**SOURCE MATERIAL:**
▼

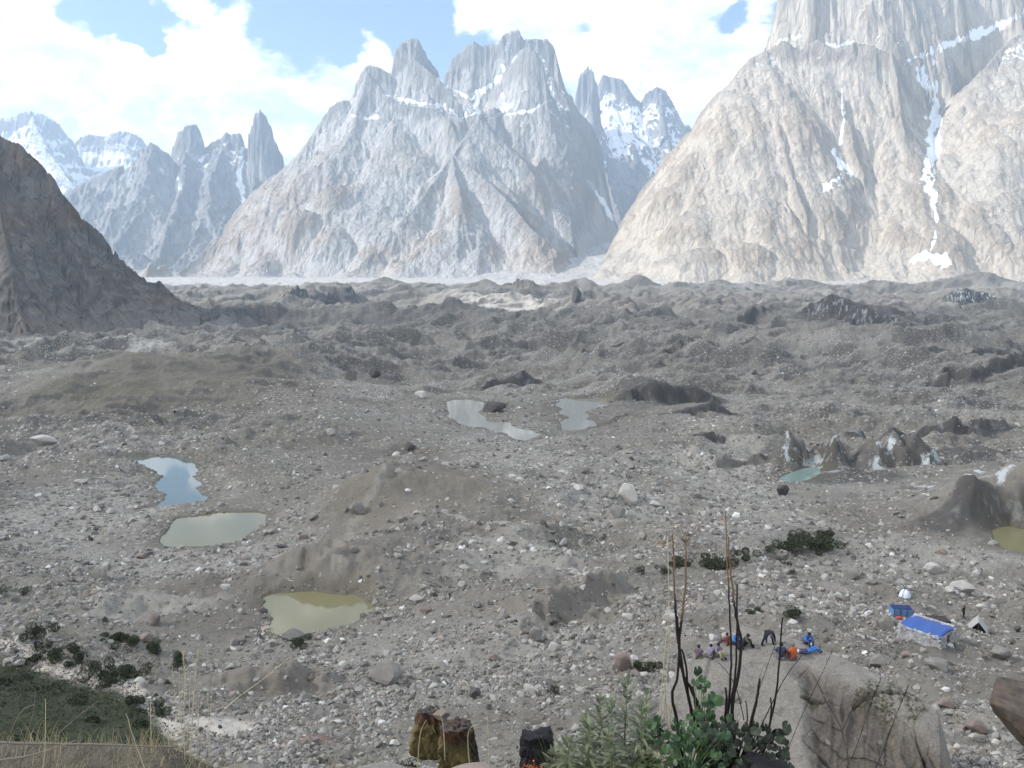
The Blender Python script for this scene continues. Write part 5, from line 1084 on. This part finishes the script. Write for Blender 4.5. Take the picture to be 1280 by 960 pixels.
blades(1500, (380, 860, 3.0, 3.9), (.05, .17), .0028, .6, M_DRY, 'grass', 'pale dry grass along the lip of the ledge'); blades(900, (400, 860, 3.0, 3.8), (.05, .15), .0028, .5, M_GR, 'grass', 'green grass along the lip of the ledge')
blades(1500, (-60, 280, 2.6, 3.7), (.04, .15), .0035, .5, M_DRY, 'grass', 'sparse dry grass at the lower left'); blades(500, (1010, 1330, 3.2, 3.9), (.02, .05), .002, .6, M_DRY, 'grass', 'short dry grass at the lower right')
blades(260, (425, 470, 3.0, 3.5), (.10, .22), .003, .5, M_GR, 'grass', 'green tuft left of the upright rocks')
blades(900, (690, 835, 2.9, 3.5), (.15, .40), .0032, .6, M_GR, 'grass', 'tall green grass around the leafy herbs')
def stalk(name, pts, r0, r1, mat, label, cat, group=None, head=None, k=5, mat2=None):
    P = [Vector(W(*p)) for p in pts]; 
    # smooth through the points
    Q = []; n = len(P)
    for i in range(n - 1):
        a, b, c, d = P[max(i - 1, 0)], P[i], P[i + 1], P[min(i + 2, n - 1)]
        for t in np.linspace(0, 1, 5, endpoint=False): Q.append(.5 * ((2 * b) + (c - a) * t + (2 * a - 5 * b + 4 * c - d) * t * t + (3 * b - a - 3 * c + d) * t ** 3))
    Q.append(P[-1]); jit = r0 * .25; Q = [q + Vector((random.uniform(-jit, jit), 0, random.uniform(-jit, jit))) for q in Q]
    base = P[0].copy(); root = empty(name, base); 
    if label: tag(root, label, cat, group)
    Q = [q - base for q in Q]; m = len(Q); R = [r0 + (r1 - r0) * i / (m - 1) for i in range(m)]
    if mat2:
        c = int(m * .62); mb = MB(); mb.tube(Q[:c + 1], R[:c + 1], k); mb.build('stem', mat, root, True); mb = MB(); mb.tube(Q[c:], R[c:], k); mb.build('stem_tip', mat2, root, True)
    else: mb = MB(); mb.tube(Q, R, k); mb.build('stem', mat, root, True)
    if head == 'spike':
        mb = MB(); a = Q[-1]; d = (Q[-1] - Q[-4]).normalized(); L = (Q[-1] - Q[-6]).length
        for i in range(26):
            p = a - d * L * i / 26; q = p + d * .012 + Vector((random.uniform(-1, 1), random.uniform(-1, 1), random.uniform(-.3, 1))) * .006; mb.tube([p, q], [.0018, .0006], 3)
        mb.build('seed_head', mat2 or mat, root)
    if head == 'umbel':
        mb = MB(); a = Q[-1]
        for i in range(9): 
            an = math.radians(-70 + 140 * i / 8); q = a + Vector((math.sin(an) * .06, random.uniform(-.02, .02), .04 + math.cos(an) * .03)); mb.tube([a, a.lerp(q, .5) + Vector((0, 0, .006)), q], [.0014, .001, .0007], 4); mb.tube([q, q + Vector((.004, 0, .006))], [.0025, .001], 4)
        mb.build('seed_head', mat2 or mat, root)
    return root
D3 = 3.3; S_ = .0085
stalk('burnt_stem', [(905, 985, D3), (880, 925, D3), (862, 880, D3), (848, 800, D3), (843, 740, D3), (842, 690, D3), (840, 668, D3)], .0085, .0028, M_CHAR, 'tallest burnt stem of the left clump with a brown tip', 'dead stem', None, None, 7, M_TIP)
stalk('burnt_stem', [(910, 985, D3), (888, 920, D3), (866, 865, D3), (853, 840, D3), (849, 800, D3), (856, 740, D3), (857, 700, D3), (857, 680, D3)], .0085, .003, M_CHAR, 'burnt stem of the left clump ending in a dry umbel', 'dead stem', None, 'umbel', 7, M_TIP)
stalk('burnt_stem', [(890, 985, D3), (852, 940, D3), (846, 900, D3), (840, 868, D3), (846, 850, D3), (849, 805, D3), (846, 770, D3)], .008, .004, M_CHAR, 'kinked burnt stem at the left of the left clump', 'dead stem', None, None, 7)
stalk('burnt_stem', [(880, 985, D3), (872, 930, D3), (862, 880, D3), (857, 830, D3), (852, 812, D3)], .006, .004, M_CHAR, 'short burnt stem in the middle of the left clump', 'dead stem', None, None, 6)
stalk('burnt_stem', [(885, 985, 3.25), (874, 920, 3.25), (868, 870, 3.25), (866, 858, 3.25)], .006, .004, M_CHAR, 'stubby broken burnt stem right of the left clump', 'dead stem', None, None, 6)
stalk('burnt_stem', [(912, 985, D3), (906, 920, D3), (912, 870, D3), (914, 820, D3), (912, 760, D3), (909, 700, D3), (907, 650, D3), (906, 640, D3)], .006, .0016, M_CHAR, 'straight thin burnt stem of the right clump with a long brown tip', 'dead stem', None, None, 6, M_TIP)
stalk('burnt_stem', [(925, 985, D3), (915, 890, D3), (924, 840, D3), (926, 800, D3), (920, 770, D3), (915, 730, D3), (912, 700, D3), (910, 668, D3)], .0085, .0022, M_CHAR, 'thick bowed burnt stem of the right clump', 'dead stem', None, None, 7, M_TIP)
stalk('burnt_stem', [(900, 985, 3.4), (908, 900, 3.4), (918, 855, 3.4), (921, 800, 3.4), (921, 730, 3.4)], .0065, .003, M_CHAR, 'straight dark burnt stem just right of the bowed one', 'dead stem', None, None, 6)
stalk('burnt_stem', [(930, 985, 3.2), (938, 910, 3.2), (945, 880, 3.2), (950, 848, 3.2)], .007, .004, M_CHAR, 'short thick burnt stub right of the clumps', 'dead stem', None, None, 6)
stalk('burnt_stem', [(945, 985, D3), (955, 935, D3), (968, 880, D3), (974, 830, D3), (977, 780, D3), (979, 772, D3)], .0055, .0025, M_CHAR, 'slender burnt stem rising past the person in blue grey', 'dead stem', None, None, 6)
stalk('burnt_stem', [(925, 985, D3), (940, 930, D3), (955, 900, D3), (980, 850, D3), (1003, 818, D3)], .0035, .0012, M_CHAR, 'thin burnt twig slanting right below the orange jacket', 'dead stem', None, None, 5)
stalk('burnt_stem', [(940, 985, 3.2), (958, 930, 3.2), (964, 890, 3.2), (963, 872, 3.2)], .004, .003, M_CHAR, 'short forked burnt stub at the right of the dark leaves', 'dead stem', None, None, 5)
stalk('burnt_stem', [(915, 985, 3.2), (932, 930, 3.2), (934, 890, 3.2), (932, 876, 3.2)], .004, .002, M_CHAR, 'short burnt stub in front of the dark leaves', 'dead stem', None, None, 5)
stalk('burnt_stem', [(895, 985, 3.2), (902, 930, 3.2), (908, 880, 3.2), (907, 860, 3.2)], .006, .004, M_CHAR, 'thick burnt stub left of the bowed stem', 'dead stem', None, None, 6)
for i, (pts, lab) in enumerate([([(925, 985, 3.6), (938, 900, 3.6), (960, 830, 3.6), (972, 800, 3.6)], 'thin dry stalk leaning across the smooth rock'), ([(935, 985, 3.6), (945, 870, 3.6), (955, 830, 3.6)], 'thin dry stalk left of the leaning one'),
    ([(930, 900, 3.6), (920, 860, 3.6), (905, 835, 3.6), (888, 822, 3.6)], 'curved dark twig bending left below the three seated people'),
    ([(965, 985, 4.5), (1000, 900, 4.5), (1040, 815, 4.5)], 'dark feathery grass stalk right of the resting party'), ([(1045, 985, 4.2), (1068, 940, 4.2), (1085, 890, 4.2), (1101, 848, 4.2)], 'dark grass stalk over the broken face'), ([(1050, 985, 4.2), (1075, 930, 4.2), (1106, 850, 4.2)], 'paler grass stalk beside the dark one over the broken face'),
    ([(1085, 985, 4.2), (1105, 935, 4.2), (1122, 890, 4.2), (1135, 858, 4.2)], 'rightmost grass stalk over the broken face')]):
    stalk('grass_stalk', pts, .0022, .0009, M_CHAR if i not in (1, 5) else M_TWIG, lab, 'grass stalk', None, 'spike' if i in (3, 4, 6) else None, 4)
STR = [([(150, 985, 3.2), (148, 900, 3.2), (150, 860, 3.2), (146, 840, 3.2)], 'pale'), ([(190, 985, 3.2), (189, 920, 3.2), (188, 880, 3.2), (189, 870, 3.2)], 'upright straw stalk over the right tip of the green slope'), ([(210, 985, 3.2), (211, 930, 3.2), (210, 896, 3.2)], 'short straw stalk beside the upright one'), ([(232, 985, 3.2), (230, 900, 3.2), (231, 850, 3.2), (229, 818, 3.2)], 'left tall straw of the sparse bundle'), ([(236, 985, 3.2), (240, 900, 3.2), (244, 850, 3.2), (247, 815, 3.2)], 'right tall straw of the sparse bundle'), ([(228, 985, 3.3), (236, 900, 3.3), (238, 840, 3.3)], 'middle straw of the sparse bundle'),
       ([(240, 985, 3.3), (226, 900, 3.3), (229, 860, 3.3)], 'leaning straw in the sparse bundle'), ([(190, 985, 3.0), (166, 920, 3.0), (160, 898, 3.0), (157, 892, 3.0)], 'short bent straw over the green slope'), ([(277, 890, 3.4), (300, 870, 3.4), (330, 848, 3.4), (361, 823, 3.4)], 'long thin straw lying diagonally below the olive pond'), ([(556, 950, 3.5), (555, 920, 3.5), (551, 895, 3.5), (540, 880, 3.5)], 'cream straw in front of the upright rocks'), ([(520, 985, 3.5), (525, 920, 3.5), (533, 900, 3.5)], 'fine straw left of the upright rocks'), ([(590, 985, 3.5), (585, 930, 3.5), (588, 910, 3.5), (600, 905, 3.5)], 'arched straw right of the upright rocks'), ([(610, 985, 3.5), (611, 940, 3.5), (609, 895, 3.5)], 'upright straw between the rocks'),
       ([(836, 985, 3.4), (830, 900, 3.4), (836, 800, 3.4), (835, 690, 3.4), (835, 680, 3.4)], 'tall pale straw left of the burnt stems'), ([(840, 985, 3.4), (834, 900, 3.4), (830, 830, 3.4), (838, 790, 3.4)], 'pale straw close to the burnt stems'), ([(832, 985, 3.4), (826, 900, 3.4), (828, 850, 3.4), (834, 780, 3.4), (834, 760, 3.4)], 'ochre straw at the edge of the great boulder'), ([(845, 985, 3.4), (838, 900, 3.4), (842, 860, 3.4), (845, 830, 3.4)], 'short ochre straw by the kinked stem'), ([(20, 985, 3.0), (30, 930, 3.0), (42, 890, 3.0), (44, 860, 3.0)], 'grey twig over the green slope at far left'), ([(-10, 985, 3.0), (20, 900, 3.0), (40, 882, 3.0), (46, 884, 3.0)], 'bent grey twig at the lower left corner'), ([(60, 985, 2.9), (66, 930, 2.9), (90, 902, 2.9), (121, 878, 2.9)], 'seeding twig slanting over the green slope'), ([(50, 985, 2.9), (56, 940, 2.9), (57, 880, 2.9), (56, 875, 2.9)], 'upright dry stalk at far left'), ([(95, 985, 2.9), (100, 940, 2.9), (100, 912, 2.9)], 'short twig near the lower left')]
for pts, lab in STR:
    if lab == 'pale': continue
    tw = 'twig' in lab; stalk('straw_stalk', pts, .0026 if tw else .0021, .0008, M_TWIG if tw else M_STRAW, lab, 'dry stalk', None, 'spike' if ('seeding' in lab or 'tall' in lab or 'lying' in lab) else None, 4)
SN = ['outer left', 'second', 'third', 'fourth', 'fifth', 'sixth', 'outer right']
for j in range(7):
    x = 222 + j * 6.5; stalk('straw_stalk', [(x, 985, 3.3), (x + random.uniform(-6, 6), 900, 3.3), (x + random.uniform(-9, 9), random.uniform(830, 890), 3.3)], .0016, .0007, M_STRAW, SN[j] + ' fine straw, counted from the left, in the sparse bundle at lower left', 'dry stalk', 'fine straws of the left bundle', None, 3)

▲
▼

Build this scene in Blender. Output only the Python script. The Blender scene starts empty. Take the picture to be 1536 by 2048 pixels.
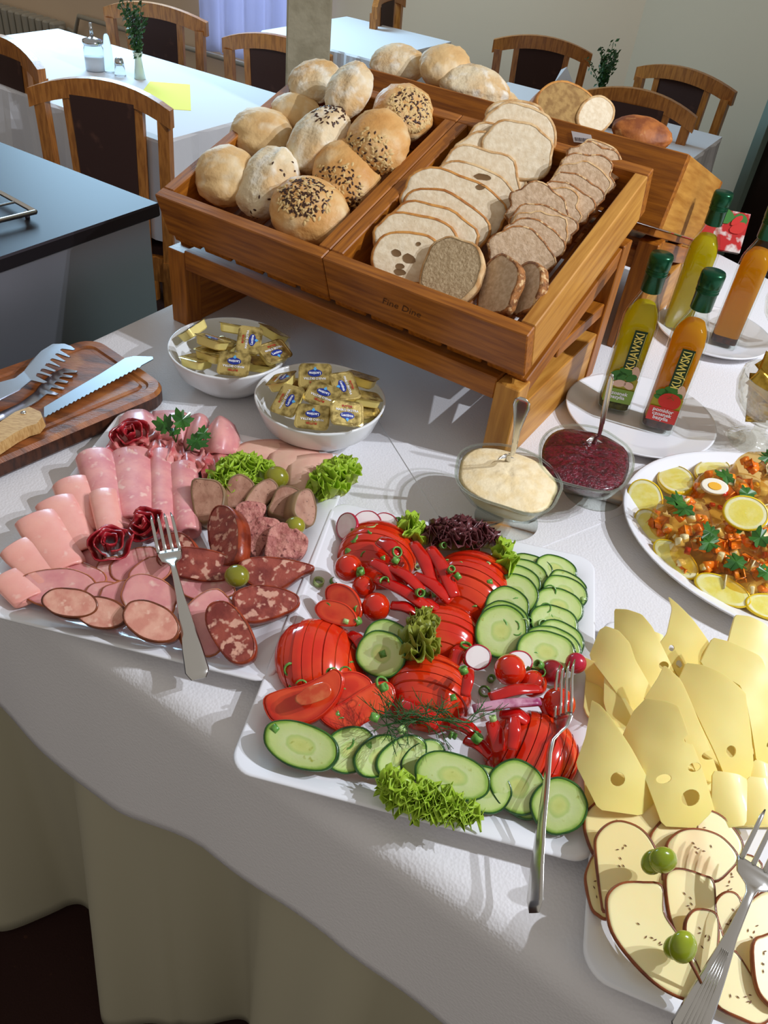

▲
▼

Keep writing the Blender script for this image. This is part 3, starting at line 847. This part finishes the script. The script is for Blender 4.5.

▲

Look through the entries above and count each line holding "script"; report the count alone.

3